WRITTEN REQUEST: Set down the material once more, exactly as it appears.

* * * * * * * * *

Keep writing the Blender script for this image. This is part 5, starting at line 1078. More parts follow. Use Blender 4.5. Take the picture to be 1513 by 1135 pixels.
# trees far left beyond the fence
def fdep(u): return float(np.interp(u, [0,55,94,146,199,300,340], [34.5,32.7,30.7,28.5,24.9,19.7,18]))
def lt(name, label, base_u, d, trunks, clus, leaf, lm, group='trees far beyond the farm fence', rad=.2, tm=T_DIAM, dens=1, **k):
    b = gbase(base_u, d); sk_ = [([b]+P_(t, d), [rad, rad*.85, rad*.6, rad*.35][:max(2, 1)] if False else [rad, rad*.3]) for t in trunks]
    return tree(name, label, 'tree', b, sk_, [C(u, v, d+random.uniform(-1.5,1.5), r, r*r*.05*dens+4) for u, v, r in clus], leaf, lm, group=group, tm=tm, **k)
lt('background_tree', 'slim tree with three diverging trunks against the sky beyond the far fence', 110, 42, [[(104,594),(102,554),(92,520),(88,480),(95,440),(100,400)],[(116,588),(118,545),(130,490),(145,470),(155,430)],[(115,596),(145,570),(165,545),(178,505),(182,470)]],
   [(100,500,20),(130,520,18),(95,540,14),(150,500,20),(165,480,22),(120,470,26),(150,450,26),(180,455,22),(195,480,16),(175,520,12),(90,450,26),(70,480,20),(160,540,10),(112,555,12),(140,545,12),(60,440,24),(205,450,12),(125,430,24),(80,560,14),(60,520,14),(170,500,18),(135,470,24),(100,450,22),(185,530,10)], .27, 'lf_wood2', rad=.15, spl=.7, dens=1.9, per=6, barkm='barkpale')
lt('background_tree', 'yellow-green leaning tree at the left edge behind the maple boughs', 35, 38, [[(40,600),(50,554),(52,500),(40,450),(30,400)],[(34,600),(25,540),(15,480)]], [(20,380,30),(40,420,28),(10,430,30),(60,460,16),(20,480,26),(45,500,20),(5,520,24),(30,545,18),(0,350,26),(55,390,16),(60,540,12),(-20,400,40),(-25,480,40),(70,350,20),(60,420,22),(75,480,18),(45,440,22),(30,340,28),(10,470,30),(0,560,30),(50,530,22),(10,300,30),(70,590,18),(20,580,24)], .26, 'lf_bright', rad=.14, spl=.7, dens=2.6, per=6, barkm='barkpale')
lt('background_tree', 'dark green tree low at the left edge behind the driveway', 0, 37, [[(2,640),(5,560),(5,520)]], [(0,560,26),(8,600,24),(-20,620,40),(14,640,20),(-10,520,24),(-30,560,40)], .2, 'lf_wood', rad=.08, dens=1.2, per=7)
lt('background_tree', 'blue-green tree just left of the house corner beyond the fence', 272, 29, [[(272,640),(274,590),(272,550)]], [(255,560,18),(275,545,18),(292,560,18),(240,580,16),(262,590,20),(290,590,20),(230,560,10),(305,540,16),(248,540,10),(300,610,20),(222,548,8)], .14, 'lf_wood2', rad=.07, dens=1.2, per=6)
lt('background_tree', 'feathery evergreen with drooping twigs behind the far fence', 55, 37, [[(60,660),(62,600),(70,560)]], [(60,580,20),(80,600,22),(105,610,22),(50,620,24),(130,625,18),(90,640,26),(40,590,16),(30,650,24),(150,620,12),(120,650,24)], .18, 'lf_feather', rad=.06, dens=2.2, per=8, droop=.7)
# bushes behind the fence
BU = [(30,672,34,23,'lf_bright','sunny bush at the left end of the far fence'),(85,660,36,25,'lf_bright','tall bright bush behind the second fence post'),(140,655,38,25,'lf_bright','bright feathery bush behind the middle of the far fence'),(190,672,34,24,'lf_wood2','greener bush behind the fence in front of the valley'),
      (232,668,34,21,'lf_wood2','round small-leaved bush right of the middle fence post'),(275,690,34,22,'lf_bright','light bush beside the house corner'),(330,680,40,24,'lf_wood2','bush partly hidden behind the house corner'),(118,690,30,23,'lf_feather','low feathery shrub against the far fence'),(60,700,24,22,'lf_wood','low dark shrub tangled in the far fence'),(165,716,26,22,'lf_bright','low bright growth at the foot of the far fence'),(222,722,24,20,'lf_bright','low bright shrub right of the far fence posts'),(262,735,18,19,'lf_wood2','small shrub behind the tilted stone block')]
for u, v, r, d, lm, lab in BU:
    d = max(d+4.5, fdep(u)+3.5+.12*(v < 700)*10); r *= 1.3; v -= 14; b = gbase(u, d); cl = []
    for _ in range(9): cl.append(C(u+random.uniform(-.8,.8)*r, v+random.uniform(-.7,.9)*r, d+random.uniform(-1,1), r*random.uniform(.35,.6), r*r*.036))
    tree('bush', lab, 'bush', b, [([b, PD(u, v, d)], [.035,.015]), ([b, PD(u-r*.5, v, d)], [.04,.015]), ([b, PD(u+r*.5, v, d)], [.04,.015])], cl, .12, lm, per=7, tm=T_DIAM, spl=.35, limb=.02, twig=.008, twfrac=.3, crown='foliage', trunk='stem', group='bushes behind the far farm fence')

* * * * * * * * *

RESPONSE:
Keep writing the Blender script for this image. This is part 5, starting at line 1078. More parts follow. Use Blender 4.5. Take the picture to be 1513 by 1135 pixels.
# trees far left beyond the fence
def fdep(u): return float(np.interp(u, [0,55,94,146,199,300,340], [34.5,32.7,30.7,28.5,24.9,19.7,18]))
def lt(name, label, base_u, d, trunks, clus, leaf, lm, group='trees far beyond the farm fence', rad=.2, tm=T_DIAM, dens=1, **k):
    b = gbase(base_u, d); sk_ = [([b]+P_(t, d), [rad, rad*.85, rad*.6, rad*.35][:max(2, 1)] if False else [rad, rad*.3]) for t in trunks]
    return tree(name, label, 'tree', b, sk_, [C(u, v, d+random.uniform(-1.5,1.5), r, r*r*.05*dens+4) for u, v, r in clus], leaf, lm, group=group, tm=tm, **k)
lt('background_tree', 'slim tree with three diverging trunks against the sky beyond the far fence', 110, 42, [[(104,594),(102,554),(92,520),(88,480),(95,440),(100,400)],[(116,588),(118,545),(130,490),(145,470),(155,430)],[(115,596),(145,570),(165,545),(178,505),(182,470)]],
   [(100,500,20),(130,520,18),(95,540,14),(150,500,20),(165,480,22),(120,470,26),(150,450,26),(180,455,22),(195,480,16),(175,520,12),(90,450,26),(70,480,20),(160,540,10),(112,555,12),(140,545,12),(60,440,24),(205,450,12),(125,430,24),(80,560,14),(60,520,14),(170,500,18),(135,470,24),(100,450,22),(185,530,10)], .27, 'lf_wood2', rad=.15, spl=.7, dens=1.9, per=6, barkm='barkpale')
lt('background_tree', 'yellow-green leaning tree at the left edge behind the maple boughs', 35, 38, [[(40,600),(50,554),(52,500),(40,450),(30,400)],[(34,600),(25,540),(15,480)]], [(20,380,30),(40,420,28),(10,430,30),(60,460,16),(20,480,26),(45,500,20),(5,520,24),(30,545,18),(0,350,26),(55,390,16),(60,540,12),(-20,400,40),(-25,480,40),(70,350,20),(60,420,22),(75,480,18),(45,440,22),(30,340,28),(10,470,30),(0,560,30),(50,530,22),(10,300,30),(70,590,18),(20,580,24)], .26, 'lf_bright', rad=.14, spl=.7, dens=2.6, per=6, barkm='barkpale')
lt('background_tree', 'dark green tree low at the left edge behind the driveway', 0, 37, [[(2,640),(5,560),(5,520)]], [(0,560,26),(8,600,24),(-20,620,40),(14,640,20),(-10,520,24),(-30,560,40)], .2, 'lf_wood', rad=.08, dens=1.2, per=7)
lt('background_tree', 'blue-green tree just left of the house corner beyond the fence', 272, 29, [[(272,640),(274,590),(272,550)]], [(255,560,18),(275,545,18),(292,560,18),(240,580,16),(262,590,20),(290,590,20),(230,560,10),(305,540,16),(248,540,10),(300,610,20),(222,548,8)], .14, 'lf_wood2', rad=.07, dens=1.2, per=6)
lt('background_tree', 'feathery evergreen with drooping twigs behind the far fence', 55, 37, [[(60,660),(62,600),(70,560)]], [(60,580,20),(80,600,22),(105,610,22),(50,620,24),(130,625,18),(90,640,26),(40,590,16),(30,650,24),(150,620,12),(120,650,24)], .18, 'lf_feather', rad=.06, dens=2.2, per=8, droop=.7)
# bushes behind the fence
BU = [(30,672,34,23,'lf_bright','sunny bush at the left end of the far fence'),(85,660,36,25,'lf_bright','tall bright bush behind the second fence post'),(140,655,38,25,'lf_bright','bright feathery bush behind the middle of the far fence'),(190,672,34,24,'lf_wood2','greener bush behind the fence in front of the valley'),
      (232,668,34,21,'lf_wood2','round small-leaved bush right of the middle fence post'),(275,690,34,22,'lf_bright','light bush beside the house corner'),(330,680,40,24,'lf_wood2','bush partly hidden behind the house corner'),(118,690,30,23,'lf_feather','low feathery shrub against the far fence'),(60,700,24,22,'lf_wood','low dark shrub tangled in the far fence'),(165,716,26,22,'lf_bright','low bright growth at the foot of the far fence'),(222,722,24,20,'lf_bright','low bright shrub right of the far fence posts'),(262,735,18,19,'lf_wood2','small shrub behind the tilted stone block')]
for u, v, r, d, lm, lab in BU:
    d = max(d+4.5, fdep(u)+3.5+.12*(v < 700)*10); r *= 1.3; v -= 14; b = gbase(u, d); cl = []
    for _ in range(9): cl.append(C(u+random.uniform(-.8,.8)*r, v+random.uniform(-.7,.9)*r, d+random.uniform(-1,1), r*random.uniform(.35,.6), r*r*.036))
    tree('bush', lab, 'bush', b, [([b, PD(u, v, d)], [.035,.015]), ([b, PD(u-r*.5, v, d)], [.04,.015]), ([b, PD(u+r*.5, v, d)], [.04,.015])], cl, .12, lm, per=7, tm=T_DIAM, spl=.35, limb=.02, twig=.008, twfrac=.3, crown='foliage', trunk='stem', group='bushes behind the far farm fence')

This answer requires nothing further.